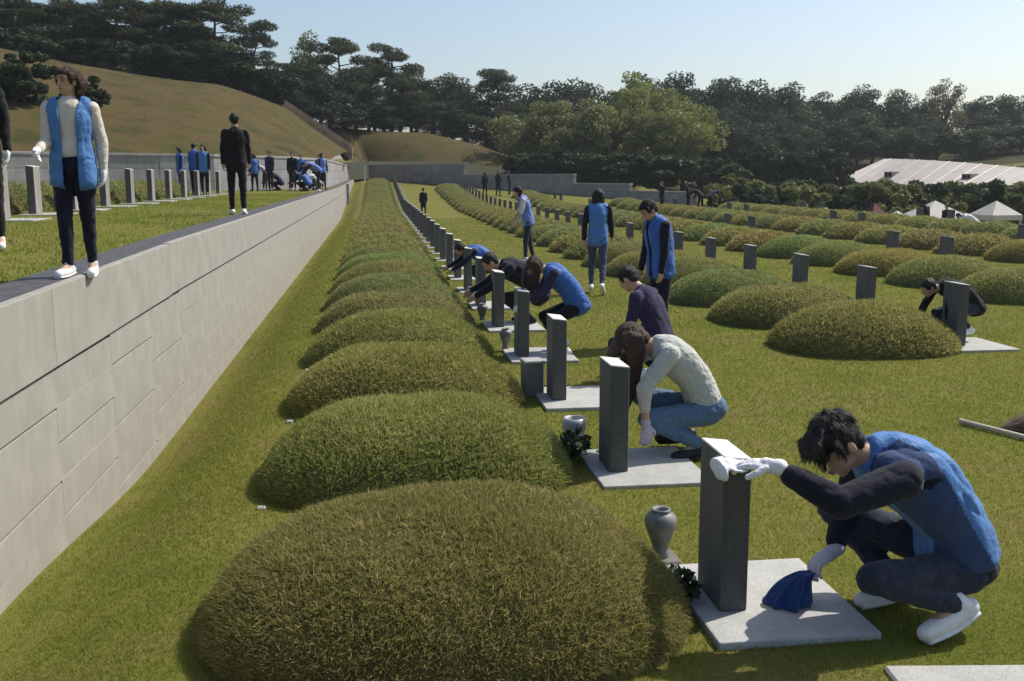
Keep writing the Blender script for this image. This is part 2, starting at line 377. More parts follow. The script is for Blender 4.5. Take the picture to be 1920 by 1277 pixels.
# stair with rails down the grass hillside
P0, P1 = Vector((-6.9, 83.2, 7.28)), Vector((-1.95, 85.0, 4.0)); d = P1 - P0
e = empty('hill_stair', P0, 0, 'reddish brown path with steps slanting down the right end of the grass hillside', 'stairs')
for k in range(22):
    p = d * (k / 21); v, f = boxVF(-.16, .16, -1.3, .6, -.6, .3); link('step', pymesh('step', v + A(p), f, M['dirt']), e)
for s in (-1.2, .55):
    out = []
    V = [];
    for t, w_ in ((0, 0), (1, 0)):
        p = d * t
        for dx, dz in ((-.06, .1), (.06, .1), (.06, .5), (-.06, .5)): V.append((p.x, p.y + s + dx, p.z + .15 + dz))
    F = [(0, 1, 5, 4), (1, 2, 6, 5), (2, 3, 7, 6), (3, 0, 4, 7), (0, 3, 2, 1), (4, 5, 6, 7)]
    link('side_rail', pymesh('side_rail', V, F, M['wood'] if s > 0 else M['dirt']), e)

def tube(pts, rad, n=7):
    V = []; F = []; pts = [A(p, float) for p in pts]
    for i, p in enumerate(pts):
        d = pts[min(i + 1, len(pts) - 1)] - pts[max(i - 1, 0)]; d = d / (np.linalg.norm(d) + 1e-9)
        a = np.cross(d, [.3, .9, .1]); a /= np.linalg.norm(a) + 1e-9; b = np.cross(d, a)
        for k in range(n):
            t = 2 * math.pi * k / n; V.append(p + rad[i] * (a * math.cos(t) + b * math.sin(t)))
    for i in range(len(pts) - 1):
        for k in range(n): F.append((i * n + k, i * n + (k + 1) % n, (i + 1) * n + (k + 1) % n, (i + 1) * n + k))
    F.append(tuple(range(n))[::-1]); F.append(tuple((len(pts) - 1) * n + k for k in range(n)))
    return V, F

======

WHAT YOU SHOULD DO:
Reproduce all of the data exactly; the pictures do not belong in the copy.

EXERCISE ANSWER:
Keep writing the Blender script for this image. This is part 2, starting at line 377. More parts follow. The script is for Blender 4.5. Take the picture to be 1920 by 1277 pixels.
# stair with rails down the grass hillside
P0, P1 = Vector((-6.9, 83.2, 7.28)), Vector((-1.95, 85.0, 4.0)); d = P1 - P0
e = empty('hill_stair', P0, 0, 'reddish brown path with steps slanting down the right end of the grass hillside', 'stairs')
for k in range(22):
    p = d * (k / 21); v, f = boxVF(-.16, .16, -1.3, .6, -.6, .3); link('step', pymesh('step', v + A(p), f, M['dirt']), e)
for s in (-1.2, .55):
    out = []
    V = [];
    for t, w_ in ((0, 0), (1, 0)):
        p = d * t
        for dx, dz in ((-.06, .1), (.06, .1), (.06, .5), (-.06, .5)): V.append((p.x, p.y + s + dx, p.z + .15 + dz))
    F = [(0, 1, 5, 4), (1, 2, 6, 5), (2, 3, 7, 6), (3, 0, 4, 7), (0, 3, 2, 1), (4, 5, 6, 7)]
    link('side_rail', pymesh('side_rail', V, F, M['wood'] if s > 0 else M['dirt']), e)

def tube(pts, rad, n=7):
    V = []; F = []; pts = [A(p, float) for p in pts]
    for i, p in enumerate(pts):
        d = pts[min(i + 1, len(pts) - 1)] - pts[max(i - 1, 0)]; d = d / (np.linalg.norm(d) + 1e-9)
        a = np.cross(d, [.3, .9, .1]); a /= np.linalg.norm(a) + 1e-9; b = np.cross(d, a)
        for k in range(n):
            t = 2 * math.pi * k / n; V.append(p + rad[i] * (a * math.cos(t) + b * math.sin(t)))
    for i in range(len(pts) - 1):
        for k in range(n): F.append((i * n + k, i * n + (k + 1) % n, (i + 1) * n + (k + 1) % n, (i + 1) * n + k))
    F.append(tuple(range(n))[::-1]); F.append(tuple((len(pts) - 1) * n + k for k in range(n)))
    return V, F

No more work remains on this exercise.